Tim Sherwood: His dream, our nightmare.

Eye-patch wearing singer Gabrielle coined the phrase “dreams, can come true” in her 1993 hit single “Dreams”, a song that must be the background track to Tim Sherwood’s life since becoming Spurs manager. Unfortunately for everyone else connected to Spurs, Tim’s dream has become a nightmare. 

Nightmare status was confirmed as Sherwood’s boys were given a 4-0 drubbing by Brendan Rogers’ men at Anfield last weekend, condemning Spurs’ faint Champions League hopes to death, and with it, any realistic chance of ‘Tim’s list’ becoming reality during the summer…thankfully. 

Sherwood’s ineffectiveness as a manager was optimised by a group of players that looked beaten in the tunnel before kick-off at Anfield; Tim’s passion-fuelled pre-match team talk did little to inspire and there would be only one outcome. The result took the players and fans to rock bottom, I was left scratching my head wishing we were still in the Europa League. 

As my thoughts turned from unsurprising disappointment back to Sherwood’s shortcomings as a manager, the jukebox in my head threw me a Gabrielle lyric: “I can’t believe you’re here, but I know that you’re real…”

This sums up exactly how I feel about Tim. 

I can’t believe that a manager with around four jobs less experience than Andre Villas-Boas was given the reigns at a club that was supposed to be vying for a top-four finish. Any human being, in any job they haven’t done before, will make mistakes.

Football management is no different as AVB proved. The only way to become a top manager is make the mistakes and learn from them – this is usually done in the lower leagues when less is at stake or under the wing of an experienced manager. 

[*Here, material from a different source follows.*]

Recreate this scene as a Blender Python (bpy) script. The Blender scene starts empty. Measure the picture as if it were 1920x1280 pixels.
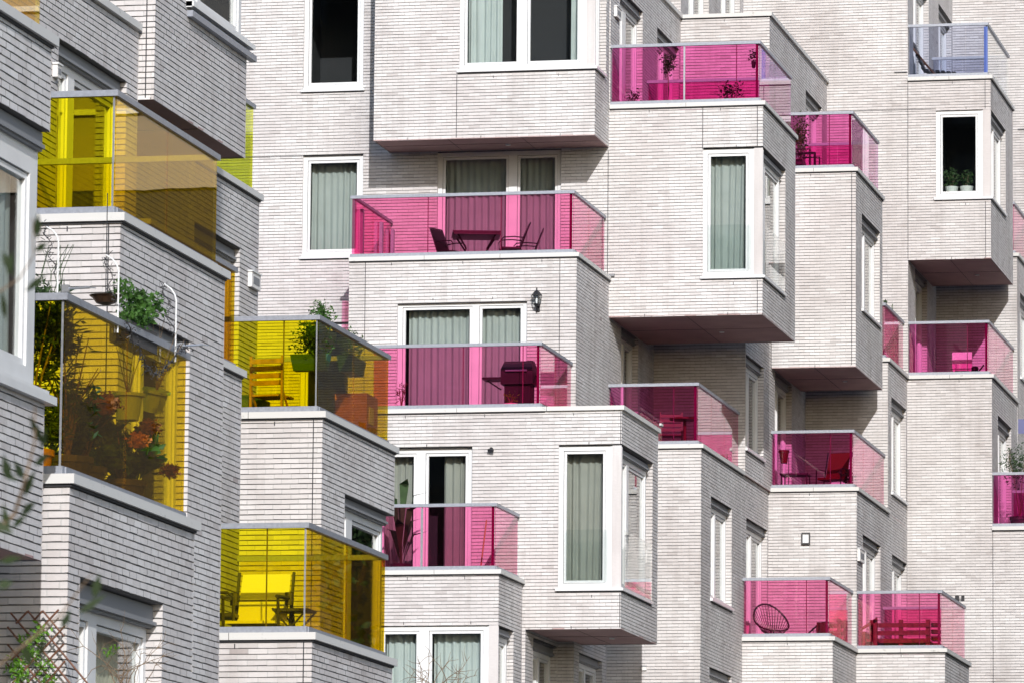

Credit to Tim here, he did stop ranting and raving on the touchline, instead choosing to go and do it behind Daniel Levy in the stands…but then again, he only did that after a call from touchline tyrant Alan Pardew.

Maybe it is apt Tim Sherwood sits in the stands because he manages in the style of a fan plucked from them – minimal tactics, maximum emotion. Ask any successful business leader and they will tell you business and emotion rarely mix well. Emotions need to be controlled and only shown as part of a calculated game plan. 

The game plan under Tim has always been lacking – the home match against Benfica was a perfect example: one manager with a game plan that his players executed perfectly and another with no plan that got rattled and ultimately schooled both tactically and on the touchline. Tim’s weaknesses have been exploited for all to see.  

One of my personal favourite Sherwood moments this season was away to Norwich; we managed just one shot (which was off-target) in 66 minutes of football against the Canaries and he failed to bring on Andros Townsend, who has the highest shots-per-game ratio in the squad and would also have bought some much needed creativity and width.

It’s not all bad. There are some endearing qualities about Tim, it’s a pity most are weak points. His heart on his sleeve attitude was great to see; it showed a spirit and desire that both the Spurs team and us as fans have been lacking. Also Tim was right, players need to be able to air their opinions in the dressing room with each other and not be nicey nicey because nice guys finish last. 

Having read this, it feels like I have been a bit hard on Tim. It’s not like I was expecting much after his appointment; especially after hearing that one of Tim’s own family members described him as “not the sharpest tool in the box” when asked what he thought Tim’s ability to manage Spurs would be. 

A job managing a Premier League side was and is Tim Sherwood’s dream, a dream that despite no experience, and against all odds, came true. Tim may deflect criticism aimed at him to his players, but Daniel Levy is the real villain in this piece. Levy has done a lot for Spurs, but he got this one nightmarishly wrong.